The 20 workers laid off last week, including several managers, are from three different departments within the central administration, according to Touborg.
Seventeen of the 20 positions eliminated come from the University’s Financial Administration Department (FAD).
Ann E. Berman, Harvard’s chief financial officer and vice president for FAD, sent a letter to all FAD employees last Wednesday telling them that most of the other positions slated for termination in the upcoming months will be from departments other than FAD.
“We expect that in the March-April time frame, employees in other areas of central administration will be notified of position eliminations,” she wrote in the letter.
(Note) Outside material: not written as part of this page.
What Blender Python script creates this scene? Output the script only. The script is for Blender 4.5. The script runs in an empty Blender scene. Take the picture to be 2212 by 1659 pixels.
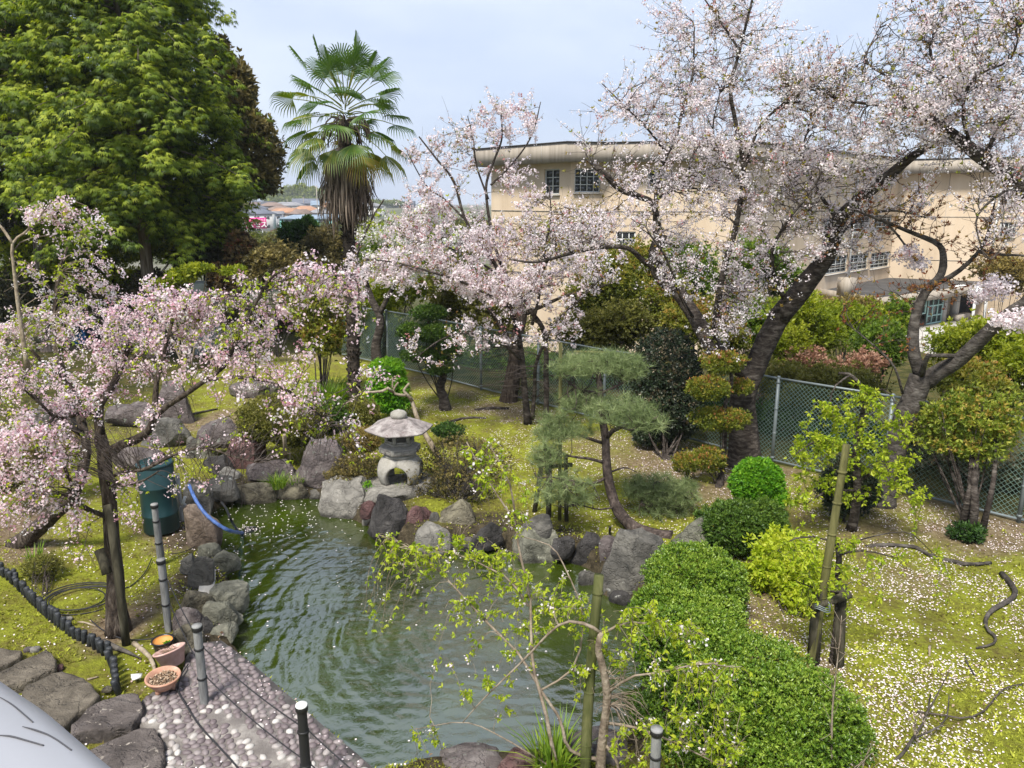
import bpy, math
import numpy as np
from math import radians as rad, pi

rng = np.random.default_rng(11)
sc = bpy.context.scene
col = sc.collection

# ------------------------------------------------------------------ camera
F, CX, CY = 1671.0, 1106.0, 829.5            # focal length and centre of the 2212 x 1659 working copy of the photograph
PITCH = rad(13.2)
CAM = np.array([0.0, 0.0, 5.0])
FW = np.array([0, math.cos(PITCH), -math.sin(PITCH)])
UP = np.array([0, math.sin(PITCH), math.cos(PITCH)])
XV = np.array([1.0, 0, 0])
cam_d = bpy.data.cameras.new('camera')
cam = bpy.data.objects.new('camera', cam_d)
col.objects.link(cam)
cam.location = CAM
cam.rotation_euler = (pi / 2 - PITCH, 0, 0)
cam_d.sensor_width = 36
cam_d.lens = 36 * F / 2212
cam_d.clip_start = 0.05
cam_d.clip_end = 9000
sc.camera = cam

# ------------------------------------------------------------------ sky and sun (overcast spring day)
SUN_EL, SUN_AZ = rad(58), rad(205)
wd = bpy.data.worlds.new('World')
sc.world = wd
wd.use_nodes = True
nt = wd.node_tree
nt.nodes.clear()
wo = nt.nodes.new('ShaderNodeOutputWorld')
bg = nt.nodes.new('ShaderNodeBackground')
bg.inputs['Strength'].default_value = 0.1
sky = nt.nodes.new('ShaderNodeTexSky')
sky.sky_type = 'NISHITA'
sky.sun_disc = False
sky.sun_elevation = SUN_EL
sky.sun_rotation = SUN_AZ
sky.dust_density = 2.0
tc = nt.nodes.new('ShaderNodeTexCoord')
mp = nt.nodes.new('ShaderNodeMapping')
mp.inputs['Scale'].default_value = (1.0, 1.0, 2.6)
nz = nt.nodes.new('ShaderNodeTexNoise')
nz.inputs['Scale'].default_value = 2.3
nz.inputs['Detail'].default_value = 5
nz.inputs['Roughness'].default_value = 0.5
cr = nt.nodes.new('ShaderNodeValToRGB')
cr.color_ramp.elements[0].position = 0.32
cr.color_ramp.elements[0].color = (2.75, 3.35, 4.7, 1)
cr.color_ramp.elements[1].position = 0.68
cr.color_ramp.elements[1].color = (4.6, 5.0, 5.75, 1)
mx = nt.nodes.new('ShaderNodeMix')
mx.data_type = 'RGBA'
mx.inputs['Factor'].default_value = 0.86
nt.links.new(tc.outputs['Generated'], mp.inputs['Vector'])
nt.links.new(mp.outputs['Vector'], nz.inputs['Vector'])
nt.links.new(nz.outputs['Fac'], cr.inputs['Fac'])
nt.links.new(sky.outputs['Color'], mx.inputs[6])
nt.links.new(cr.outputs['Color'], mx.inputs[7])
nt.links.new(mx.outputs[2], bg.inputs['Color'])
nt.links.new(bg.outputs['Background'], wo.inputs['Surface'])

sun_d = bpy.data.lights.new('sun', 'SUN')
sun_d.energy = 3.5
sun_d.angle = rad(12)
sun_d.color = (1.0, 0.95, 0.87)
sun = bpy.data.objects.new('sun', sun_d)
col.objects.link(sun)
sun.rotation_euler = (pi / 2 - SUN_EL, 0, pi - SUN_AZ)

sc.view_settings.view_transform = 'Standard'
sc.view_settings.look = 'None'
sc.view_settings.exposure = 1.0
sc.view_settings.gamma = 1.0
sc.view_settings.use_curve_mapping = False
sc.render.engine = 'CYCLES'
sc.cycles.max_bounces = 9
sc.cycles.diffuse_bounces = 7
sc.cycles.transparent_max_bounces = 4
sc.cycles.transmission_bounces = 4
sc.cycles.volume_bounces = 0
sc.cycles.use_denoising = True

# ------------------------------------------------------------------ geometry helpers
def ray(u, v):
    return FW + (u - CX) / F * XV + (CY - v) / F * UP

def G(u, v, z=0.0):
    d = ray(u, v)
    return CAM + d * ((z - CAM[2]) / d[2])

def at(u, v, Y):
    d = ray(u, v)
    return CAM + d * (Y / d[1])

def mpp(p):
    return float(np.dot(np.asarray(p) - CAM, FW)) / F

def nrm(a):
    return a / np.maximum(np.linalg.norm(a, axis=-1, keepdims=True), 1e-9)

def hash3(i, j, k, s):
    h = (i * 374761393 + j * 668265263 + k * 2147483647 + s * 974634777) & 0xffffffff
    h = ((h ^ (h >> 13)) * 1274126177) & 0xffffffff
    h = ((h ^ (h >> 16)) * 2246822519) & 0xffffffff
    return ((h ^ (h >> 15)) & 0xffffff) / float(0xffffff)

def vnoise(P, s=0):
    P = np.asarray(P, float)
    I = np.floor(P).astype(np.int64)
    f = P - I
    f = f * f * (3 - 2 * f)
    out = 0
    for a in (0, 1):
        for b in (0, 1):
            for c in (0, 1):
                w = (f[..., 0] if a else 1 - f[..., 0]) * (f[..., 1] if b else 1 - f[..., 1]) * (f[..., 2] if c else 1 - f[..., 2])
                out = out + w * hash3(I[..., 0] + a, I[..., 1] + b, I[..., 2] + c, s)
    return out * 2 - 1

def fbm(P, s=0, o=3):
    r, a = 0, 1.0
    P = np.asarray(P, float)
    for i in range(o):
        r = r + a * vnoise(P, s + i * 17)
        P = P * 2.03 + 11.7
        a *= 0.5
    return r

def sstep(a, b, x):
    t = np.clip((x - a) / (b - a), 0, 1)
    return t * t * (3 - 2 * t)

class MB:
    """collects vertices, faces and a per-vertex tint"""
    def __init__(self):
        self.V, self.T, self.F, self.n = [], [], {3: [], 4: []}, 0
        self.N = []
    def add(self, V, F, tint=0.5):
        V = np.asarray(V, float).reshape(-1, 3)
        if isinstance(F, list) and F and isinstance(F[0], (list, tuple)):
            for f in F:
                if len(f) in (3, 4):
                    self.F[len(f)].append(np.array([f]) + self.n)
                else:
                    self.N.append([i + self.n for i in f])
        else:
            F = np.asarray(F)
            self.F[F.shape[1]].append(F + self.n)
        self.V.append(V)
        t = np.asarray(tint, float)
        self.T.append(np.full(len(V), float(t)) if t.ndim == 0 else t)
        self.n += len(V)
        return self
    def box(self, c, s, rz=0.0, tint=0.5):
        x, y, z = np.array(s) / 2
        V = np.array([[-x, -y, -z], [x, -y, -z], [x, y, -z], [-x, y, -z], [-x, -y, z], [x, -y, z], [x, y, z], [-x, y, z]])
        ca, sa = math.cos(rz), math.sin(rz)
        R = np.array([[ca, -sa, 0], [sa, ca, 0], [0, 0, 1]])
        return self.add(V @ R.T + np.asarray(c), np.array([[0, 3, 2, 1], [4, 5, 6, 7], [0, 1, 5, 4], [1, 2, 6, 5], [2, 3, 7, 6], [3, 0, 4, 7]]), tint)
    def tube(self, P, r, sides=8, caps=True, tint=0.5):
        P = np.asarray(P, float)
        r = np.broadcast_to(np.asarray(r, float), (len(P),))
        V, Fq = tubes(P[None], r[None], sides)
        n0 = self.n
        self.add(V, Fq, tint)
        if caps:
            K = len(P)
            self.N.append([n0 + i for i in range(sides)][::-1])
            self.N.append([n0 + (K - 1) * sides + i for i in range(sides)])
        return self
    def lathe(self, prof, c=(0, 0, 0), n=24, M=None, tint=0.5):
        prof = np.asarray(prof, float)
        a = np.arange(n) * 2 * pi / n
        V = np.stack([prof[:, 0][:, None] * np.cos(a), prof[:, 0][:, None] * np.sin(a), np.repeat(prof[:, 1][:, None], n, 1)], -1)
        V = V.reshape(-1, 3)
        if M is not None:
            V = V @ np.asarray(M).T
        K = len(prof)
        i = np.arange(K - 1)[:, None] * n + np.arange(n)[None]
        j = np.arange(K - 1)[:, None] * n + (np.arange(n)[None] + 1) % n
        Fq = np.stack([i, j, j + n, i + n], -1).reshape(-1, 4)
        return self.add(V + np.asarray(c), Fq, tint)
    def mesh(self, name, mat, smooth=False, off=None):
        me = bpy.data.meshes.new(name)
        V = np.concatenate(self.V) if self.V else np.zeros((0, 3))
        if off is not None:
            V = V - off
        T = np.concatenate(self.T) if self.T else np.zeros(0)
        F3 = np.concatenate(self.F[3]) if self.F[3] else np.zeros((0, 3), int)
        F4 = np.concatenate(self.F[4]) if self.F[4] else np.zeros((0, 4), int)
        NL = np.array([i for f in self.N for i in f], int)
        NS = np.array([len(f) for f in self.N], int)
        loops = np.concatenate([F3.ravel(), F4.ravel(), NL]).astype(np.int32)
        sizes = np.concatenate([np.full(len(F3), 3), np.full(len(F4), 4), NS]).astype(np.int32)
        starts = np.concatenate([[0], np.cumsum(sizes)[:-1]]).astype(np.int32) if len(sizes) else np.zeros(0, np.int32)
        me.vertices.add(len(V))
        me.vertices.foreach_set('co', V.astype(np.float32).ravel())
        me.loops.add(len(loops))
        me.loops.foreach_set('vertex_index', loops)
        me.polygons.add(len(sizes))
        me.polygons.foreach_set('loop_start', starts)
        if smooth:
            me.polygons.foreach_set('use_smooth', np.ones(len(sizes), bool))
        at_ = me.attributes.new('tint', 'FLOAT', 'POINT')
        at_.data.foreach_set('value', T.astype(np.float32))
        me.update(calc_edges=True)
        if mat is not None:
            me.materials.append(mat)
        return me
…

Touborg said that some laid-off employees will be able to find new jobs within the University.
“It is doubtful that all those people will be left without jobs at Harvard,” she said. “We expect that some of them will be hired in other departments here.”
According to Touborg, professional career counselors will assist laid-off workers in seeking new employment, both within and outside Harvard.
Two of the laid-off workers are members of the Harvard Union of Clerical and Technical Workers (HUCTW) and will be receiving severance packages that exceed the minimum thresholds set by the union’s contract, according to Adrienne Landau, president of HUCTW.
“Our standard severance package is very fair and the severance package given to the workers laid off will be very generous,” Landau said yesterday.
Landau said that two other HUCTW employees have been offered “optional lay off,” meaning that they have the chance to voluntarily leave their jobs in exchange for a severance package.
“They’re each evaluating each of their individual situations before volunteering,” Landau said.
Non-unionized workers will also be receiving enhanced severance packages, according to Touborg.